As for Scoped cleanup constructs, they are just hack for languages that can't do RAII -- they have no other benefit.
Well, for PHP fopen() specifically fclose() would happen automatically as soon as the variable containing the result of fopen() goes out of scope. Unless you shared it with some other code, "properly" would happen automatically here.
I think the language would really need more features, like using blocks from C#, to be effective without RAII. The finally clause was only just added in the last release.
The spec, as it stands, is flawed. Any removal of RAII should be left to major version (e.g. PHP7). Since this spec is meant to represent the current state of PHP, it's completely incorrect in this area.
I think your latter point is part of my confusion. Is this a proposal for what PHP should be or what it currently is? I'm as excited as anyone for the upcoming jPHP but, array bug aside, breaking BC is huge in PHP. I've used the __destruct method plenty of times to automate DB changes without explicitly calling a function to save those changes
"PHP 5 introduces a destructor concept similar to that of other object-oriented languages, such as C++. The destructor method will be called as soon as there are no other references to a particular object, or in any order during the shutdown sequence."
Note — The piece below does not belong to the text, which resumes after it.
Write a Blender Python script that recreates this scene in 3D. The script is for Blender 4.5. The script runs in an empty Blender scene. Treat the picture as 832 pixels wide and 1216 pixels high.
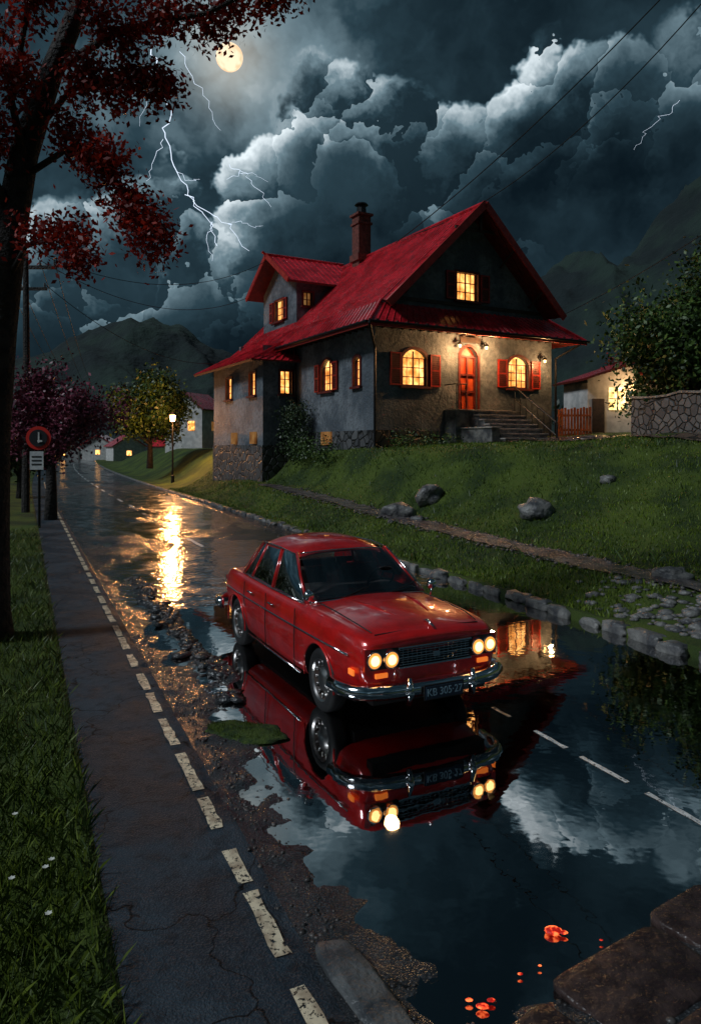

It's very common to rely on this behavior to do cleanup as PHP did not have a finally clause (like C++) until recently.
I think we're talking at cross-purposes. I'm just saying that because it's underspecified, the Zend engine can be both accurate to what's in the PHP manual, and to what's in the spec.
Anyway, it's a slightly pedantic point, so I'm probably not contributing much to the conversation here :)
I understand your point. The spec as written means the Zend Engine itself is accurate the spec. The problem is the spec isn't accurate to the language, as it exists, in the wild. Existing correct and valid PHP code executed to this spec will behave incorrectly. Therefore, it's not really a PHP spec.
I'd expect Zend to keep supporting RAII, but I doubt new implementations will - its a real drag on building better GCs, and that can be as much as half the performance of a program.